A coincidência ou proximidade de práticas pode levantar suspeita, mas não é prova de que decorre de conluio: ao contrário, pode ser fruto da interação competitiva e busca por cada uma das melhores práticas observadas no mercado.
Outra confusão constante é entre cartel e concentração de mercado, quando muitas vezes se usa também a expressão “clube”. É o que a técnica antitruste chama de “oligopólio”.
Por exemplo: há no Brasil mais de 500 indústrias farmacêuticas, mas 40% do mercado está nas mãos de oito laboratórios.
Embora existam 121 bancos no Brasil, quatro instituições privadas e duas públicas são dominantes.
Das 19 marcas de automóveis fabricadas no Brasil, quatro detêm 70% do mercado.

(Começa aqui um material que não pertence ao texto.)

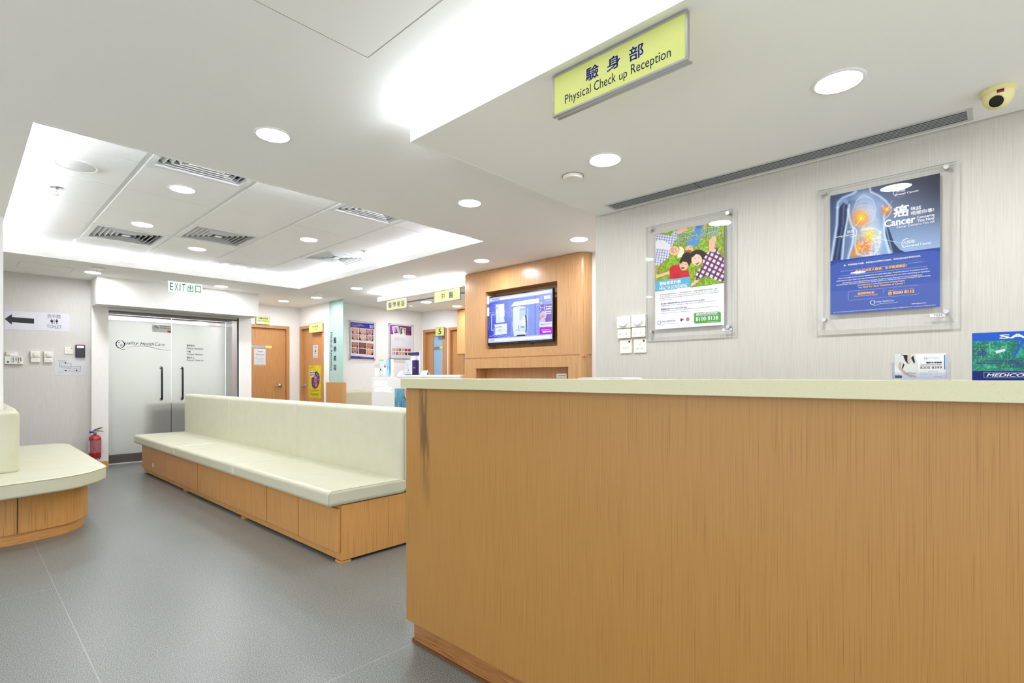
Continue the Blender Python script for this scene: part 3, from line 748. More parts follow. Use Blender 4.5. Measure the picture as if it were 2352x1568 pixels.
# ---- white medical counter
t = thing('service_counter', 'white counter lettered MEDICAL AESTHETIC beyond the long bench', 'counter', (4.13, 4.72, 0))
MB().box(0, .55, 0, 1.942, .0, 1.150).build('counter_body', M_whitep, t, bevel=.002, bseg=1)
MB().box(-.004, .56, -.0, 1.30, 1.150, 1.178).build('raised_edge', M_whitep, t, bevel=.003, bseg=2)
pn = bpy.data.objects.new('front_print', None); COL.objects.link(pn); pn.parent = t
pn.rotation_euler = Matrix(((0,0,-1),(-1,0,0),(0,1,0))).to_euler(); pn.location = (-.001, 1.942, 0)
for it in [('MEDICAL', (.075, 1.020), (.425, 1.092), dict(off=.006)), ('AESTHETIC', (.078, .94), (.53, 1.006), dict(off=.006))]: letters(pn, mat('glowing_white_letter', (252, 252, 255), .3, emit=.25), [it], .003)  # white letters given a faint glow of their own, no lamp behind

# ---- low oak screen post with the green glass fin on top
t = thing('glass_screen', 'tall green frosted glass fin lettered Medical Aesthetics on a low oak panel', 'screen', (4.10, 7.45, 0))
MB().box(0, .068, 0, .525, 0, 1.068).build('oak_panel', M_woodl, t, bevel=.001, bseg=1)
MB().box(.029, .041, .035, .475, 1.069, 2.366).build('glass_fin', M_greenglass, t)
pn = bpy.data.objects.new('glass_lettering', None); COL.objects.link(pn); pn.parent = t
pn.rotation_euler = Matrix(((0,0,-1),(-1,0,0),(0,1,0))).to_euler(); pn.location = (.028, .515, 0)
letters(pn, M_dprint, [('Medical Aesthetics', (.085, 1.255), (.155, 1.875), dict(rot=True))] +
        [(c_, (.185, 1.262+.143*k), (.275, 1.355+.143*k), dict(off=.01)) for k, c_ in enumerate('容美學醫')], .001)

# =================================================================== SIGNS
def hung_sign(label, x, y, z, W, H, items, outline=True, facing='x', th=.013, rail=True):
    t = thing('hanging_sign', label, 'sign'); (face_nx if facing == 'x' else face_ny)(t, x, y, z)
    fr = .0075
    MB().box(fr, W-fr, fr, H-fr, -th+.004, 0).build('sign_face', M_yellow, t)
    b = MB()
    for q in ((0, W, 0, fr), (0, W, H-fr, H), (0, fr, fr, H-fr), (W-fr, W, fr, H-fr)): b.box(*q, -th, .002)
    b.build('frame', M_alu, t, bevel=.001, bseg=1)
    if rail: MB().box(.012, W+.004, -.006, .0, -th-.010, -.014).build('bottom_channel', M_alu, t)
    for mt, it in items:
        for one in it: letters(t, mt, [one], .0004)
    return t
S = Hom(.515, .148, [(155, 930), (1768, 118), (1790, 740), (155, 1405)])
t = hung_sign('yellow hanging sign reading Physical Check up Reception', 1.49, 1.192, 2.098, .515, .148, [])
hs = Hom(.500, .133, [(165, 935), (1750, 150), (1757, 692), (165, 1385)])
for one in [('驗', (550, 985), 708, 165, dict(off=.012)), ('身', (805, 868), 968, 165, dict(off=.012)), ('部', (1075, 748), 1250, 172, dict(off=.012))]:
    o = letters(t, M_navy, [one], .0006, hs); o.location = (.0075, .0075, 0)
o = letters(t, M_dprint, [('Physical', (298, 1285), 612, 142), ('Check', (650, 1096), 916, 118), ('up', (955, 1000), 1054, 104), ('Reception', (1098, 932), 1582, 155)], .0006, hs); o.location = (.0075, .0075, 0)
hung_sign('yellow hanging sign reading 醫學美容 over the white counter', 4.20, 6.387, 2.10, .483, .135,
          [(M_navy, [(c_, (.045+.103*k, .03), (.13+.103*k, .108), dict(off=.008)) for k, c_ in enumerate('醫學美容')])])
hung_sign('yellow hanging sign reading 中醫 beside the oak cabinet', 4.20, 5.298, 2.103, .491, .140,
          [(M_navy, [('中', (.13, .03), (.205, .108), dict(off=.008)), ('醫', (.285, .03), (.37, .108), dict(off=.008))])])
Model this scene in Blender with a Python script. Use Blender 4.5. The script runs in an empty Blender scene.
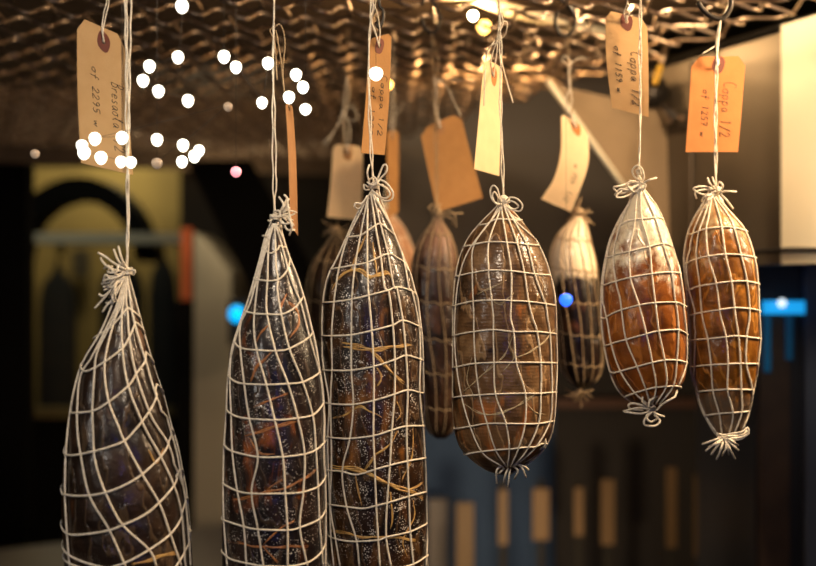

Os exemplos de concentração se repetem em diversos setores: bebidas, suco de laranja, carne.
Mas oligopólio não é infração à concorrência, muito menos crime.
A engenharia talvez seja um dos mercados mais pulverizados do mundo.
Bastam dois amigos engenheiros e nasce uma empreiteira.
Naturalmente, o espectro de empresas habilitadas a tocar uma obra está relacionado à complexidade do projeto.
A relação de construtoras em condições de fazer um metrô, uma hidrelétrica, uma usina nuclear é muito menor do que a de empresas capazes de pavimentar uma rua.
Quanto mais tecnologia e experiência o edital de licitação exigir, menor é o número de concorrentes.
No caso da Petrobras, poucas construtoras em atividade no país possuem competência técnica para construir uma refinaria ou uma plataforma de petróleo.
Quanto mais técnico o mercado e diferenciado o produto, mais difícil é encontrar um arranjo de cartelização.
O fato de haver poucas empresas participantes em um processo licitatório não é, por si só, prova suficiente de cartel.
Reflete em grande medida barreiras técnicas e de capital à entrada no mercado relevante.
Lembre-se, além disso, que, em vários segmentos, o poder de mercado está concentrado na Petrobras.
Para vários itens a estatal é a única compradora, algo que em economês é chamado de monopsônio.
Em muitos casos é a própria Petrobras que dita as condições comerciais.
As acusações levantadas devem ser minuciosamente apuradas e complementadas com outras evidências.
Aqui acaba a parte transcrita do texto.